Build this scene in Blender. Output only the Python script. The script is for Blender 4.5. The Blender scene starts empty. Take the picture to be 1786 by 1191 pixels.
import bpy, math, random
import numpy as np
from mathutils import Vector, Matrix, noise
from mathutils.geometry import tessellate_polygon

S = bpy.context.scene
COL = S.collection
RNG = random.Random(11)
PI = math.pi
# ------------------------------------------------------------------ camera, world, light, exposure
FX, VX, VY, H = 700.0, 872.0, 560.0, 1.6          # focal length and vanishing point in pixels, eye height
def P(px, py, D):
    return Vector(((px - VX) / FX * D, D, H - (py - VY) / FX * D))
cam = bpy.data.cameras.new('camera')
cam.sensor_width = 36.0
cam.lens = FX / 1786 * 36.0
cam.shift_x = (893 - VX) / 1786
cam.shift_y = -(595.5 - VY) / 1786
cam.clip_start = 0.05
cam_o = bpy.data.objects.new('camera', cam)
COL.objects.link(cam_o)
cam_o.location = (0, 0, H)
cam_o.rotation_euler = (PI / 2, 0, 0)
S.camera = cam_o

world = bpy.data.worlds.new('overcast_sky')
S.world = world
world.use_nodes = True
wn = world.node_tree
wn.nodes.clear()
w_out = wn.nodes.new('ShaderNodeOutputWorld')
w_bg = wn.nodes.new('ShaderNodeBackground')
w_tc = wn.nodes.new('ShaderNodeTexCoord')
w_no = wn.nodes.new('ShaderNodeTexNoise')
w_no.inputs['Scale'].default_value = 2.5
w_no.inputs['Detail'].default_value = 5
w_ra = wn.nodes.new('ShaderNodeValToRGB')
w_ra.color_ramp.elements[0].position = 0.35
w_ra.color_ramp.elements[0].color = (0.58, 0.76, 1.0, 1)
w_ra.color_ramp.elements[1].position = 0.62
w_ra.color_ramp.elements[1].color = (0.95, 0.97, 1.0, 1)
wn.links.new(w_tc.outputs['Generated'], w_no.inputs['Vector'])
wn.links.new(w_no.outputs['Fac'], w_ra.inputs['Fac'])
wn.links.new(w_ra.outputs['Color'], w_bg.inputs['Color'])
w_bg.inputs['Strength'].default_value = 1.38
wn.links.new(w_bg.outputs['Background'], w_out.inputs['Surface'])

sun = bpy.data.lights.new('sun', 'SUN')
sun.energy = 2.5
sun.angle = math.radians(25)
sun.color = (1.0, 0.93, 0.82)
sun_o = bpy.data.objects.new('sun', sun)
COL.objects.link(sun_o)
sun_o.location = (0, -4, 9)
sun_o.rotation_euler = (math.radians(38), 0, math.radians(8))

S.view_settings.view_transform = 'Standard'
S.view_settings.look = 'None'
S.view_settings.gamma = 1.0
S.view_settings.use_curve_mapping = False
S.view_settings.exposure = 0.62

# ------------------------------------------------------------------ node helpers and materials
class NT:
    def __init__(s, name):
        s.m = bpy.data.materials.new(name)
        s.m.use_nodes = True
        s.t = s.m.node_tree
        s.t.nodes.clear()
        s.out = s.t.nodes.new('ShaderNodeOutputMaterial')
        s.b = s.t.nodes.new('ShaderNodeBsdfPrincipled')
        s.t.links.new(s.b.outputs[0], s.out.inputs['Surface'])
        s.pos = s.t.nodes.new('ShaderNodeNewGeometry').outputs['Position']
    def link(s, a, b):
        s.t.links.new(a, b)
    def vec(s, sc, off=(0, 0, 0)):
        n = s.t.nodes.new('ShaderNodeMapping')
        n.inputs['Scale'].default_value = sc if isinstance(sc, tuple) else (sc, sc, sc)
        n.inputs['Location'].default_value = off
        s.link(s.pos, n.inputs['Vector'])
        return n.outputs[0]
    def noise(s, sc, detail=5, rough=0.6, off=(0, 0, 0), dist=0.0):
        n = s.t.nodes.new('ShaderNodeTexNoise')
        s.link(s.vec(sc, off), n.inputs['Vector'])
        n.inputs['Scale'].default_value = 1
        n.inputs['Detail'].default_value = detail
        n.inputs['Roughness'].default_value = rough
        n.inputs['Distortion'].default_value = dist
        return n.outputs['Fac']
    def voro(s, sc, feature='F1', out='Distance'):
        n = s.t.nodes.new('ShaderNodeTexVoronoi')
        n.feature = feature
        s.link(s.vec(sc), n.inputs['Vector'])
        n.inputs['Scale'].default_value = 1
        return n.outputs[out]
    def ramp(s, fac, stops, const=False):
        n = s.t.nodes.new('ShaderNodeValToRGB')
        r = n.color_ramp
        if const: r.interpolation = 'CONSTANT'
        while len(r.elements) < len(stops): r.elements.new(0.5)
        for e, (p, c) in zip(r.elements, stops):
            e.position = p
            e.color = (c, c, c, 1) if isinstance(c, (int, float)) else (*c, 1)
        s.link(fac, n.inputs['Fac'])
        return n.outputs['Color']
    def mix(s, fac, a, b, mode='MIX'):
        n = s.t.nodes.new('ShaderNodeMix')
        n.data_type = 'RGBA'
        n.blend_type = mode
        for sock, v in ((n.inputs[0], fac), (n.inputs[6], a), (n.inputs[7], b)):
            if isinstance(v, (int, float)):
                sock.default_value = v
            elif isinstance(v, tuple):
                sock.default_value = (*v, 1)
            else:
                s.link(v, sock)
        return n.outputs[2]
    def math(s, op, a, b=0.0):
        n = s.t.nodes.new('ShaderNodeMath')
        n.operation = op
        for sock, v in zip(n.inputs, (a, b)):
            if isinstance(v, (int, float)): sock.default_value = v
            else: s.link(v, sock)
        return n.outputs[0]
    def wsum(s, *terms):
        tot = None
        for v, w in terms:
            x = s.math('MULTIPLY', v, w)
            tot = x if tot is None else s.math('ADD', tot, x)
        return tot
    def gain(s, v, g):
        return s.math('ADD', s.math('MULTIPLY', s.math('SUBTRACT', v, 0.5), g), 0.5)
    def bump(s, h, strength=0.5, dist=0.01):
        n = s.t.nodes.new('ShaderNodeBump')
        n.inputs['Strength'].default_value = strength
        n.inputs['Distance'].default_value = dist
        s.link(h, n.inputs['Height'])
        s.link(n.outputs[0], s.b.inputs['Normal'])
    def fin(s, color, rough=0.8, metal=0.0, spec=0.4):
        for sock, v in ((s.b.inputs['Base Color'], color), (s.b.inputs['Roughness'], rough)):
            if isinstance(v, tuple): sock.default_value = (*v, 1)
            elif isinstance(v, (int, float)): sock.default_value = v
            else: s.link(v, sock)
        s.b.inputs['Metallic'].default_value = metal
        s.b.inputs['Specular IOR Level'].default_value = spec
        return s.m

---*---

*Task to carry out*. Extract all of the data exactly as written.

*Written solution*.
Build this scene in Blender. Output only the Python script. The script is for Blender 4.5. The Blender scene starts empty. Take the picture to be 1786 by 1191 pixels.
import bpy, math, random
import numpy as np
from mathutils import Vector, Matrix, noise
from mathutils.geometry import tessellate_polygon

S = bpy.context.scene
COL = S.collection
RNG = random.Random(11)
PI = math.pi
# ------------------------------------------------------------------ camera, world, light, exposure
FX, VX, VY, H = 700.0, 872.0, 560.0, 1.6          # focal length and vanishing point in pixels, eye height
def P(px, py, D):
    return Vector(((px - VX) / FX * D, D, H - (py - VY) / FX * D))
cam = bpy.data.cameras.new('camera')
cam.sensor_width = 36.0
cam.lens = FX / 1786 * 36.0
cam.shift_x = (893 - VX) / 1786
cam.shift_y = -(595.5 - VY) / 1786
cam.clip_start = 0.05
cam_o = bpy.data.objects.new('camera', cam)
COL.objects.link(cam_o)
cam_o.location = (0, 0, H)
cam_o.rotation_euler = (PI / 2, 0, 0)
S.camera = cam_o

world = bpy.data.worlds.new('overcast_sky')
S.world = world
world.use_nodes = True
wn = world.node_tree
wn.nodes.clear()
w_out = wn.nodes.new('ShaderNodeOutputWorld')
w_bg = wn.nodes.new('ShaderNodeBackground')
w_tc = wn.nodes.new('ShaderNodeTexCoord')
w_no = wn.nodes.new('ShaderNodeTexNoise')
w_no.inputs['Scale'].default_value = 2.5
w_no.inputs['Detail'].default_value = 5
w_ra = wn.nodes.new('ShaderNodeValToRGB')
w_ra.color_ramp.elements[0].position = 0.35
w_ra.color_ramp.elements[0].color = (0.58, 0.76, 1.0, 1)
w_ra.color_ramp.elements[1].position = 0.62
w_ra.color_ramp.elements[1].color = (0.95, 0.97, 1.0, 1)
wn.links.new(w_tc.outputs['Generated'], w_no.inputs['Vector'])
wn.links.new(w_no.outputs['Fac'], w_ra.inputs['Fac'])
wn.links.new(w_ra.outputs['Color'], w_bg.inputs['Color'])
w_bg.inputs['Strength'].default_value = 1.38
wn.links.new(w_bg.outputs['Background'], w_out.inputs['Surface'])

sun = bpy.data.lights.new('sun', 'SUN')
sun.energy = 2.5
sun.angle = math.radians(25)
sun.color = (1.0, 0.93, 0.82)
sun_o = bpy.data.objects.new('sun', sun)
COL.objects.link(sun_o)
sun_o.location = (0, -4, 9)
sun_o.rotation_euler = (math.radians(38), 0, math.radians(8))

S.view_settings.view_transform = 'Standard'
S.view_settings.look = 'None'
S.view_settings.gamma = 1.0
S.view_settings.use_curve_mapping = False
S.view_settings.exposure = 0.62

# ------------------------------------------------------------------ node helpers and materials
class NT:
    def __init__(s, name):
        s.m = bpy.data.materials.new(name)
        s.m.use_nodes = True
        s.t = s.m.node_tree
        s.t.nodes.clear()
        s.out = s.t.nodes.new('ShaderNodeOutputMaterial')
        s.b = s.t.nodes.new('ShaderNodeBsdfPrincipled')
        s.t.links.new(s.b.outputs[0], s.out.inputs['Surface'])
        s.pos = s.t.nodes.new('ShaderNodeNewGeometry').outputs['Position']
    def link(s, a, b):
        s.t.links.new(a, b)
    def vec(s, sc, off=(0, 0, 0)):
        n = s.t.nodes.new('ShaderNodeMapping')
        n.inputs['Scale'].default_value = sc if isinstance(sc, tuple) else (sc, sc, sc)
        n.inputs['Location'].default_value = off
        s.link(s.pos, n.inputs['Vector'])
        return n.outputs[0]
    def noise(s, sc, detail=5, rough=0.6, off=(0, 0, 0), dist=0.0):
        n = s.t.nodes.new('ShaderNodeTexNoise')
        s.link(s.vec(sc, off), n.inputs['Vector'])
        n.inputs['Scale'].default_value = 1
        n.inputs['Detail'].default_value = detail
        n.inputs['Roughness'].default_value = rough
        n.inputs['Distortion'].default_value = dist
        return n.outputs['Fac']
    def voro(s, sc, feature='F1', out='Distance'):
        n = s.t.nodes.new('ShaderNodeTexVoronoi')
        n.feature = feature
        s.link(s.vec(sc), n.inputs['Vector'])
        n.inputs['Scale'].default_value = 1
        return n.outputs[out]
    def ramp(s, fac, stops, const=False):
        n = s.t.nodes.new('ShaderNodeValToRGB')
        r = n.color_ramp
        if const: r.interpolation = 'CONSTANT'
        while len(r.elements) < len(stops): r.elements.new(0.5)
        for e, (p, c) in zip(r.elements, stops):
            e.position = p
            e.color = (c, c, c, 1) if isinstance(c, (int, float)) else (*c, 1)
        s.link(fac, n.inputs['Fac'])
        return n.outputs['Color']
    def mix(s, fac, a, b, mode='MIX'):
        n = s.t.nodes.new('ShaderNodeMix')
        n.data_type = 'RGBA'
        n.blend_type = mode
        for sock, v in ((n.inputs[0], fac), (n.inputs[6], a), (n.inputs[7], b)):
            if isinstance(v, (int, float)):
                sock.default_value = v
            elif isinstance(v, tuple):
                sock.default_value = (*v, 1)
            else:
                s.link(v, sock)
        return n.outputs[2]
    def math(s, op, a, b=0.0):
        n = s.t.nodes.new('ShaderNodeMath')
        n.operation = op
        for sock, v in zip(n.inputs, (a, b)):
            if isinstance(v, (int, float)): sock.default_value = v
            else: s.link(v, sock)
        return n.outputs[0]
    def wsum(s, *terms):
        tot = None
        for v, w in terms:
            x = s.math('MULTIPLY', v, w)
            tot = x if tot is None else s.math('ADD', tot, x)
        return tot
    def gain(s, v, g):
        return s.math('ADD', s.math('MULTIPLY', s.math('SUBTRACT', v, 0.5), g), 0.5)
    def bump(s, h, strength=0.5, dist=0.01):
        n = s.t.nodes.new('ShaderNodeBump')
        n.inputs['Strength'].default_value = strength
        n.inputs['Distance'].default_value = dist
        s.link(h, n.inputs['Height'])
        s.link(n.outputs[0], s.b.inputs['Normal'])
    def fin(s, color, rough=0.8, metal=0.0, spec=0.4):
        for sock, v in ((s.b.inputs['Base Color'], color), (s.b.inputs['Roughness'], rough)):
            if isinstance(v, tuple): sock.default_value = (*v, 1)
            elif isinstance(v, (int, float)): sock.default_value = v
            else: s.link(v, sock)
        s.b.inputs['Metallic'].default_value = metal
        s.b.inputs['Specular IOR Level'].default_value = spec
        return s.m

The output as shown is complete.